4. Dosyadaki bilgi ve belgelere göre; dava konuşu taşınmazın 2013 yılı onaylı 1/1000 ölçekli imar planında “sosyo kültürel tesis alanı” olarak ayrılmış olduğu, kamuya özgülenme durumunun devam ettiği, bu itibarla; idarenin, mülkiyet hakkının özüne dokunan bu eylemi ile kamulaştırmasız el koyma olgusunun gerçekleştiğinin kabulü doğru olduğu gibi parsel içerisinde yollar yapılmış olduğu gözetildiğinde bu yönüyle fiilen el atma olgusunun gerçekleştiğinin kabulü gerekir. Eldeki davada taşınmaza 04.11.1983 tarihinden sonra el atılmış olup, 7421 sayılı Kanun ile 2942 sayılı Kanun’a eklenen Ek Madde 4'ün üçüncü fıkrası; “Bu Kanun kapsamında açılan davalarda verilen bedel ve tazminat kararlarına ilişkin mahkeme ve icra harçları, davalı idare tarafından ödenmek üzere maktu olarak belirlenir.” şeklinde düzenlenmiştir. 2942 sayılı Kanun'un 6487 sayılı Kanun'la değiştirilen Geçici 6 ncı maddesinin onikinci ve onüçüncü fıkraları; "09.10.1956 ile 04.11.1983 tarihini kapsayan dönemde oluşan mağduriyetin giderilmesi amacıyla getirilen ve malikler aleyhine bir takım hükümler içeren bu istisnai düzenlemenin 04.11.1983 tarihinden sonraki dönem içinde uygulanmasının hukuk güvenliğini zedeleyeceği" gerekçesiyle ve Anayasa'nın 2 nci ve 35 inci maddelerine aykırı bulunarak 13.03.2015 tarihli Resmî Gazete'de yayımlanan Anayasa Mahkemesinin 13.11.2014 tarihli ve 2013/95 Esas, 2014/176 Karar sayılı kararıyla iptal edilmiştir. 2942 sayılı Kanun'da 04.11.1983 tarihinden sonraki fiili el atmalara ilişkin başkaca bir düzenleme bulunmamaktadır. Bu nedenle kaynağını Yargıtay İçtihadı Birleştirme Büyük Genel Kurulunun, 16.05.1956 tarihli ve 1956/1 Esas, 1956/6 Karar ile 16.05.1956 tarihli ve 1954/1 Esas, 1956/7 Karar sayılı kararlarından alan 04.11.1983 tarihinden sonra fiilen el atılan taşınmazlar yönünden, kamulaştırmasız el atma nedeniyle açılan davalarda mahkeme ve icra harçlarının nispi olarak uygulanması gerekmekte olup, yanılgılı değerlendirme yapılması suretiyle maktu harcın hüküm altına alınmış olması hususu kamu düzenine ilişkin olup resen gözetilmesi gerektiğinden kararın bozulması gerekir.

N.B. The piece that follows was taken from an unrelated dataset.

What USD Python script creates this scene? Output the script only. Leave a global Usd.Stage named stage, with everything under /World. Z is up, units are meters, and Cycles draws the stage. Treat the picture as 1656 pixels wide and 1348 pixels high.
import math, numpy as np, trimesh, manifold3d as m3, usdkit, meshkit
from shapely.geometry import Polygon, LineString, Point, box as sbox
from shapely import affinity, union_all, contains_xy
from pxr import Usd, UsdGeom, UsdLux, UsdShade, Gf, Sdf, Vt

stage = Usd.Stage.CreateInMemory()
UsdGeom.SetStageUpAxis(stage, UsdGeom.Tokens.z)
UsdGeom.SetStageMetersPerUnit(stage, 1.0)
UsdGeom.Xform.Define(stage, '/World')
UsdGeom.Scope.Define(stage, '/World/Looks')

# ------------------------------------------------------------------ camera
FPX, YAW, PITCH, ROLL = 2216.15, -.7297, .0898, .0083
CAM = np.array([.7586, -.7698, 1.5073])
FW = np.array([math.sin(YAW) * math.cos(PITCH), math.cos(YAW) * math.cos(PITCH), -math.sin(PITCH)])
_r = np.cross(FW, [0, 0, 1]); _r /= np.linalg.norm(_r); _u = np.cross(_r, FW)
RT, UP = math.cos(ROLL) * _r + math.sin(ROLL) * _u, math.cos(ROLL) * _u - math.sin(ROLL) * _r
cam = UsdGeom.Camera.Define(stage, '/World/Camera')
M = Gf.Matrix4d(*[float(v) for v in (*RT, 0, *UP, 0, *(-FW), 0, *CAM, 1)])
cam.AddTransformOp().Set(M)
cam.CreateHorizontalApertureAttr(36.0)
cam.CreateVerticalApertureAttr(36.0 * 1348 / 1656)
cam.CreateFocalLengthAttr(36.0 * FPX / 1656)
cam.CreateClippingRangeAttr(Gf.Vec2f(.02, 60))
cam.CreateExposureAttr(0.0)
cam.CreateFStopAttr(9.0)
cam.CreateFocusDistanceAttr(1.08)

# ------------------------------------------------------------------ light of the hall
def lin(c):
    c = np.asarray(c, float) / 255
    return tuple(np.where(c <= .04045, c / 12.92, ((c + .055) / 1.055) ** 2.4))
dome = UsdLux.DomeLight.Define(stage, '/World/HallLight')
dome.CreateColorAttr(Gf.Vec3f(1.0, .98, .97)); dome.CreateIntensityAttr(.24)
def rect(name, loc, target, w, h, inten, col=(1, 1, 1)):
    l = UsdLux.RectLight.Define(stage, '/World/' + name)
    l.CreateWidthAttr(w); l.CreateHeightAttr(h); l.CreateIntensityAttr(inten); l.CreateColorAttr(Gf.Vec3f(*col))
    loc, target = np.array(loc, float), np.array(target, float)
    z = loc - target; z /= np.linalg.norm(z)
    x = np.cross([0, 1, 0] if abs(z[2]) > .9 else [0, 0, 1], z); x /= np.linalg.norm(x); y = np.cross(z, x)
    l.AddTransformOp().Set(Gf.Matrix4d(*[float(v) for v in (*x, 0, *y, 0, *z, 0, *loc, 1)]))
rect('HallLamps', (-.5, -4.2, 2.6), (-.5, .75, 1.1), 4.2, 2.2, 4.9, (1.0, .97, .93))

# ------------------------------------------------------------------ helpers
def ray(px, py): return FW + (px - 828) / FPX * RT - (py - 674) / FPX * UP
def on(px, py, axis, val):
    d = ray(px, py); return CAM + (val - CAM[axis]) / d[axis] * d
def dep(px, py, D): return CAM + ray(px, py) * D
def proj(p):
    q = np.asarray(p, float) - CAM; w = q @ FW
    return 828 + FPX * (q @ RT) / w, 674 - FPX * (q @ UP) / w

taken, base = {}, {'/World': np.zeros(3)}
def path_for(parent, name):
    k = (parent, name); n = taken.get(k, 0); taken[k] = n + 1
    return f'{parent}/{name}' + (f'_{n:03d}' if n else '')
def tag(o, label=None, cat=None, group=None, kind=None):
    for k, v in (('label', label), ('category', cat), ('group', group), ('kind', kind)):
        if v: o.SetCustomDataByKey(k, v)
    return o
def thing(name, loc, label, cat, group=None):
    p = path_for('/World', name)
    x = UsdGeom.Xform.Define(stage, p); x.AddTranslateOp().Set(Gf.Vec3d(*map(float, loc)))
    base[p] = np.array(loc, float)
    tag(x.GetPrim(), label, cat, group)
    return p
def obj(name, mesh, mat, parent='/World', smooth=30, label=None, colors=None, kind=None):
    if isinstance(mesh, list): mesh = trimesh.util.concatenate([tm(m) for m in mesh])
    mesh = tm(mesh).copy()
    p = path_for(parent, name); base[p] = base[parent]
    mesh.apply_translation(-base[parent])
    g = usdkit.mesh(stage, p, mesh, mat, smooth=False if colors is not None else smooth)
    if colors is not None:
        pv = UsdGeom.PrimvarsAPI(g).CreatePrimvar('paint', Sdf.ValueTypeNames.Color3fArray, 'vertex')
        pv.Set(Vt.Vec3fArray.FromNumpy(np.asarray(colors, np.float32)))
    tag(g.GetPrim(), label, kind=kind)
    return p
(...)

Ne var ki bu hatanın giderilmesi yeniden yargılama yapılmasını gerektirmediğinden 6100 sayılı Kanun'un 370 inci maddesinin ikinci fıkrası hükmü uyarınca mahkeme kararının düzeltilerek onanması gerekir.

VI. KARAR

Açıklanan sebeplerle;

1. Davalı idare vekilinin tüm temyiz itirazlarının reddine,

2. Kamu düzenine ilişkin olarak yapılan değerlendirme sonucunda, temyiz olunan, İlk Derece Mahkemesi kararına karşı istinaf başvurusunun esastan reddine ilişkin Bölge Adliye Mahkemesi kararının ORTADAN KALDIRILMASINA,

3. İlk Derece Mahkemesinin harç ve yargılama giderine ilişkin 13.01.2023 tarihli tashih kararının kaldırılması suretiyle İlk Derece Mahkemesi kararının DÜZELTİLEREK ONANMASINA, Aşağıda yazılı kalan harcın davalı idareden alınmasınaDosyanın İlk Derece Mahkemesine, kararın bir örneğinin Bölge Adliye Mahkemesine gönderilmesine,26.11.2024 tarihinde oy birliğiyle karar verildi.